Two men with rifles head the procession is headed by two men with rifles. A man carrying an American flag with a gold fringe on the end of a long wooden pole marches between them. The flag stands straight out, sustained by the stiff wind. Behind, two buglers, wearing ISAF uniforms. They're Brits.

A slow walk. Approaching the files of troops, a man calls out, and salutes are raised. The trucks clank across sheets of battered metal that span a ditch and pull onto a runway. Three trucks pass the gauntlet of saluting soldiers slowly; the double-file honor guard remains standing frozen on both sides of the moving vehicles. Long after the trucks have left the alley between the solemn troops, a commanding officer barks a command, and the salutes come down. While the trucks continue on down the runway, the soldiers don't flinch, don't move a muscle, stay staring at the man straight across from them.
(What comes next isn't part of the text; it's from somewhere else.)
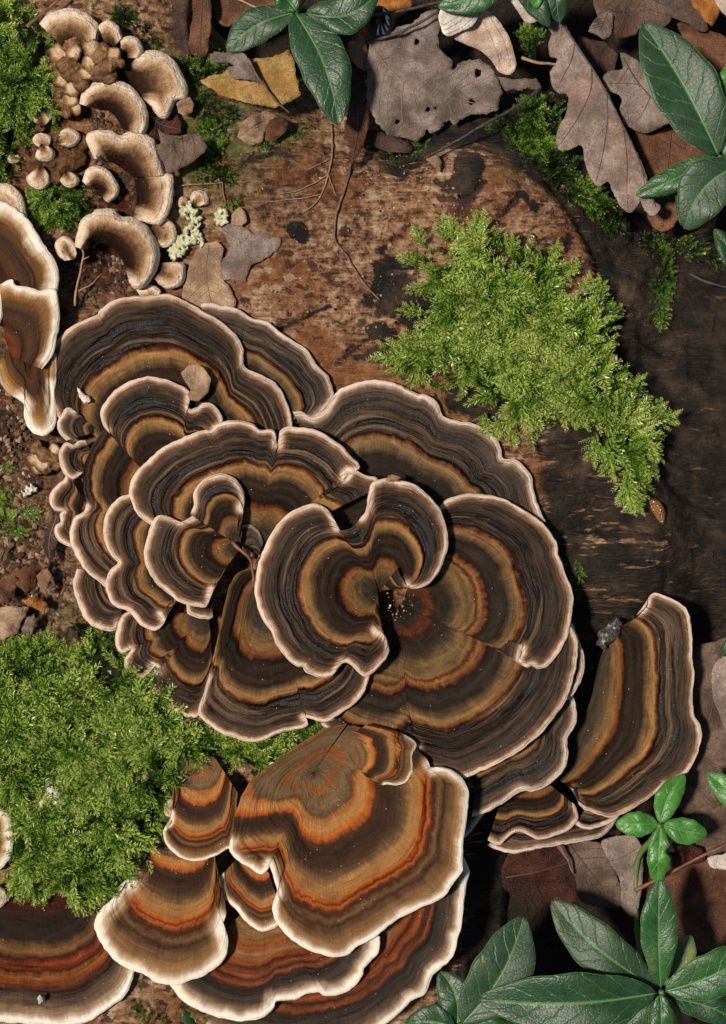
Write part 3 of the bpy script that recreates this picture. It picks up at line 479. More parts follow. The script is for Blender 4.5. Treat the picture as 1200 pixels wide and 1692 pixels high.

The trucks back up and one by one, the coffins are unloaded and walked into the gaping maw of a C-17. The mouth closes, and the bugles ring out their simple, sad tune. And then away. An order is barked out, and the soldiers break ranks, walk back to the tents. Colonel King insists on helping a TV crew member with his bag--solicitousness unbefitting his high rank. Then he stops the media van as we make our way back to the press tent.

"I just wanted to thank you all for coming out," he says. It's awkward. No one has anything to say. King's sentimental, maybe, but he's 100% soldier, with a buzzed skull, a leathery neck and a stiff military bearing.

The ghost plane is traveling to a military base in Germany, and from there back home to the United States. I wonder if there's anyone in the back with the bodies.